Let’s see!….. How does that work?

Any IoT device you use, you will be interacting with firmware, and this is because firmware can be thought of as the actual code that runs on an IoT or embedded device. For this post, we will start by looking at various ways to extract the file system from firmware, and then move into going deeper into analyzing binaries for vulnerabilities.

First of all which firmware does reverse firstly download that file.

Unzip the downloaded file that is in the form of the zip file, through this command unzip DCS-932L_REVA_FIRMWARE_1.14.04.ZIP.

you can see in that two files that’s namely PDF and bin file, then I used the head command to try read binary files head dcs932l_v1.14.04.bin.

by using this command I got binary files formatted but not read by human eyes. that’s format read the only computer.

Then, I used string command to makes it possible to view the human-readable characters within any file strings -10 dcs932l_v1.14.04.bin|head

then I got some printable character text, which can read this text.

Next step I used the Binwalk command. Binwalk command designed for reverse engineering. it is designed for identifying files and code embedded inside of firmware images. binwalk dcs932l_v1.14.04.bin

I got three parts namely Decimal, Hexadecimal, Description. decimal parts show file location in decimal formats. hexadecimal parts show file location in hexadecimal formats and description parts shows of what was found at that location. I found using Binwalk a U-Boot string at 106352. At 327680, see a uImage header telling us that you find the OS kernel image in an LZMA archive that starts at 327744.

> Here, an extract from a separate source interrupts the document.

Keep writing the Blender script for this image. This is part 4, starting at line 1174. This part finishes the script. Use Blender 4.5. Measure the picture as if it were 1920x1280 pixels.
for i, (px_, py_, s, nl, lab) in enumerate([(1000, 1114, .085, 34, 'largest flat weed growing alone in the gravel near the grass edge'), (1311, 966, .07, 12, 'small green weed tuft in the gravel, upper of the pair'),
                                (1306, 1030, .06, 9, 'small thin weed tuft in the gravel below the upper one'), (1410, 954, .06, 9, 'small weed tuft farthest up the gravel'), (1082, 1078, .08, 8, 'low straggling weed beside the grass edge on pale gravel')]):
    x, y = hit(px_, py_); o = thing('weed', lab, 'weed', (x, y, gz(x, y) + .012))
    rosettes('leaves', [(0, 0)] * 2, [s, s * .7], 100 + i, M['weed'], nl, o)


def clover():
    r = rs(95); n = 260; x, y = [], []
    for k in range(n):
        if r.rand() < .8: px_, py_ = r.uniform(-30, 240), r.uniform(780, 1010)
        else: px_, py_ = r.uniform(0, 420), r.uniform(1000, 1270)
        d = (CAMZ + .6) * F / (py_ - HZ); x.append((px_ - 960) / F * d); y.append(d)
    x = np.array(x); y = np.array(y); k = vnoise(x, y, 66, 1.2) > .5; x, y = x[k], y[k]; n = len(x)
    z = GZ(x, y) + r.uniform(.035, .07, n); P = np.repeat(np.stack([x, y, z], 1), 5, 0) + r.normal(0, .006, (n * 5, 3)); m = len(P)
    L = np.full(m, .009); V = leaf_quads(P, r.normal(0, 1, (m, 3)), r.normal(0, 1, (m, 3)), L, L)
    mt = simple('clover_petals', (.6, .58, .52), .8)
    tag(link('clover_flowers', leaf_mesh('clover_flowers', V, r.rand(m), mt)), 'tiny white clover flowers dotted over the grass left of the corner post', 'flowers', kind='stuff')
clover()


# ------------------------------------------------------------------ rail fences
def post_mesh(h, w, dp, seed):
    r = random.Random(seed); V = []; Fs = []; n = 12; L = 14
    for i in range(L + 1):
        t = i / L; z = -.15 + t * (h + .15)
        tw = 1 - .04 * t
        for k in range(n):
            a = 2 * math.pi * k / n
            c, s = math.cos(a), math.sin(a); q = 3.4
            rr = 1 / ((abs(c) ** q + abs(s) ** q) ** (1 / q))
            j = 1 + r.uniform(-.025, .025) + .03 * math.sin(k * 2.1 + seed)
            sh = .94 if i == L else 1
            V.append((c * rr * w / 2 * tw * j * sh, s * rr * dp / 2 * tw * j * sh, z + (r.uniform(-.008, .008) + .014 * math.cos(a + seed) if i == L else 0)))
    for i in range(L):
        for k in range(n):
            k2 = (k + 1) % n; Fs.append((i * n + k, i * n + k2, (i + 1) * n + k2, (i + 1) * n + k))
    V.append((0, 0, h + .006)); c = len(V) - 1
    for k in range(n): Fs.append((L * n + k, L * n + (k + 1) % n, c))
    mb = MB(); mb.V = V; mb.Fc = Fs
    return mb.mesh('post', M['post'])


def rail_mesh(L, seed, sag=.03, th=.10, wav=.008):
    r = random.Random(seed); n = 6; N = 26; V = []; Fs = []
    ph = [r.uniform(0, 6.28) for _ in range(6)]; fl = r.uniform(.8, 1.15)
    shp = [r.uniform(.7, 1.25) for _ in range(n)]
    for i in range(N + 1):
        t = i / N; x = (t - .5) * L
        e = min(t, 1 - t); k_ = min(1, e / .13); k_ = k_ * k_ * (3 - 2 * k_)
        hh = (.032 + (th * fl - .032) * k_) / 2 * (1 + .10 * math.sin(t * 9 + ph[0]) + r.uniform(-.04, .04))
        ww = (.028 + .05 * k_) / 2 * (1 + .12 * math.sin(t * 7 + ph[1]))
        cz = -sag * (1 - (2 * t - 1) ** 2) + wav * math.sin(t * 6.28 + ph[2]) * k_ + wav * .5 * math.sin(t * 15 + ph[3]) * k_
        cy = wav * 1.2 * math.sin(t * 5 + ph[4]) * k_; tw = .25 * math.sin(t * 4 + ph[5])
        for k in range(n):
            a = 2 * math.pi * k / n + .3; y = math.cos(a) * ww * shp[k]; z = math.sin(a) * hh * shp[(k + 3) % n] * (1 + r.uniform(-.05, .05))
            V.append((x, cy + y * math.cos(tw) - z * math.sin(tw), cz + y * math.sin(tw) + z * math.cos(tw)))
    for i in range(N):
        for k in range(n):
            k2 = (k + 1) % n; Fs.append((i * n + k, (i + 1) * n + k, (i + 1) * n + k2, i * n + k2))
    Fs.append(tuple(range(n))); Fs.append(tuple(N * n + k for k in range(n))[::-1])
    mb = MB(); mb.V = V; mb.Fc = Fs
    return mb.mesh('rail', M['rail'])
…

Before unpacking that LZMA archive and dig through it, need to carve it out of the larger binary by run dd if=dcs932l_v1.14.04.bin skip=327744 bs=1 of=kernel.lzma

You can check to ensure the LZMA archive came through OK by running file kernel .lzma.

Next, unpack that LZMA archive by running unlzma kernel.lzma

if you have to see what you have unpacked file by run command file kernel.

Next, I am going to run the binwalk against the data file with the binwalk kernel.

So, many outputs came there, including another LZMA archive at 4038656. If you scroll up to the top of the binwalk output you will see the Linux kernel version.

The next task is to extract that LZMA saw in there. use dd if=kernel skip=4038656 bs=1 of=mystery.lzma

and unpack the results with unlzma mystery.lzma. then, run by file mystery command.

it’s got a cpio archive format, then cpio format makes mkdir cpio and cd cpio. then unpacked cpio with cpio -idm — no-absolute-filenames < ../mystery.

then, I run command ls -l

The file system got me and I can explore.

Conclusion: Hence, the above showed result I extracted the whole file system by using reverse engineering techniques.